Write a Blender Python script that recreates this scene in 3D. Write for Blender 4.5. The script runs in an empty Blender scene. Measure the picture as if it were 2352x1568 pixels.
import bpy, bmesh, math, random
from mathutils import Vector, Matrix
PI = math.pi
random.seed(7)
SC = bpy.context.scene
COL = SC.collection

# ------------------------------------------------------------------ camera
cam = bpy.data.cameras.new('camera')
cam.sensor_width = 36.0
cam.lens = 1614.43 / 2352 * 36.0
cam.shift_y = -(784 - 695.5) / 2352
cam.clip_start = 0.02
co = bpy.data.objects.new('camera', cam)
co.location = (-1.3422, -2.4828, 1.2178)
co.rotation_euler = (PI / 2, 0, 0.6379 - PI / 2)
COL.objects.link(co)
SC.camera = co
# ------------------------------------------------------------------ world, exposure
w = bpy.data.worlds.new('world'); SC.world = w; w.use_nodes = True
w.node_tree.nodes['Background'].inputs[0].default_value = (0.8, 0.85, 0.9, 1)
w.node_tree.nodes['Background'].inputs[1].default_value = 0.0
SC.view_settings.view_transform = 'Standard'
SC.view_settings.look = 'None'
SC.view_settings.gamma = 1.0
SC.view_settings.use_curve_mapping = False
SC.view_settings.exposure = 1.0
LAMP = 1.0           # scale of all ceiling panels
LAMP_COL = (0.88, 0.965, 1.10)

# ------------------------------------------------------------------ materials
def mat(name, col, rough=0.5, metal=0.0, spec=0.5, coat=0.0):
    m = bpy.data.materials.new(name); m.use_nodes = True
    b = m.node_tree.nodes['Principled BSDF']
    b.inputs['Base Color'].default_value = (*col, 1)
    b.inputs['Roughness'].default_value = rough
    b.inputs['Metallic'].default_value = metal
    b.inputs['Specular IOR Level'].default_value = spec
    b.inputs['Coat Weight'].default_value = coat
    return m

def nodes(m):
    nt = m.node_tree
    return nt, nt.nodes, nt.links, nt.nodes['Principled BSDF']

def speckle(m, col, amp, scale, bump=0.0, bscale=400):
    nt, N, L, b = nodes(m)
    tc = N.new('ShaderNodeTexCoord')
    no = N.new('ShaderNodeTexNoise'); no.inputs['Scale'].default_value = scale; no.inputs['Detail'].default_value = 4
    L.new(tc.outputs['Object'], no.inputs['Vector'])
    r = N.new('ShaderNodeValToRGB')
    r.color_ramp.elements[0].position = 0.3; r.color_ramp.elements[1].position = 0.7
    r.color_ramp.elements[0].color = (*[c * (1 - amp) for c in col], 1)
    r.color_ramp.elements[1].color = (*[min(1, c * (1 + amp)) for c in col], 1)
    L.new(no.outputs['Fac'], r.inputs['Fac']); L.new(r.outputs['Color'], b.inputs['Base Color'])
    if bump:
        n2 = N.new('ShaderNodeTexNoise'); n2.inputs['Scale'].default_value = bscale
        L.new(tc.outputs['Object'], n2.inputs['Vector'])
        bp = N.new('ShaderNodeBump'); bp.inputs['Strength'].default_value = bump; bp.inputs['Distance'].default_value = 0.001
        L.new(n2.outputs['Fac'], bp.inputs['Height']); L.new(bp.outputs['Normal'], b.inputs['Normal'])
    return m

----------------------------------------

THE REQUEST:
Write out exactly, please, the lines beginning at the start of the material and ending with the line that holds "LAMP_COL = (0.88, 0.965, 1.10)", both included.

FINISHED TASK:
Write a Blender Python script that recreates this scene in 3D. Write for Blender 4.5. The script runs in an empty Blender scene. Measure the picture as if it were 2352x1568 pixels.
import bpy, bmesh, math, random
from mathutils import Vector, Matrix
PI = math.pi
random.seed(7)
SC = bpy.context.scene
COL = SC.collection

# ------------------------------------------------------------------ camera
cam = bpy.data.cameras.new('camera')
cam.sensor_width = 36.0
cam.lens = 1614.43 / 2352 * 36.0
cam.shift_y = -(784 - 695.5) / 2352
cam.clip_start = 0.02
co = bpy.data.objects.new('camera', cam)
co.location = (-1.3422, -2.4828, 1.2178)
co.rotation_euler = (PI / 2, 0, 0.6379 - PI / 2)
COL.objects.link(co)
SC.camera = co
# ------------------------------------------------------------------ world, exposure
w = bpy.data.worlds.new('world'); SC.world = w; w.use_nodes = True
w.node_tree.nodes['Background'].inputs[0].default_value = (0.8, 0.85, 0.9, 1)
w.node_tree.nodes['Background'].inputs[1].default_value = 0.0
SC.view_settings.view_transform = 'Standard'
SC.view_settings.look = 'None'
SC.view_settings.gamma = 1.0
SC.view_settings.use_curve_mapping = False
SC.view_settings.exposure = 1.0
LAMP = 1.0           # scale of all ceiling panels
LAMP_COL = (0.88, 0.965, 1.10)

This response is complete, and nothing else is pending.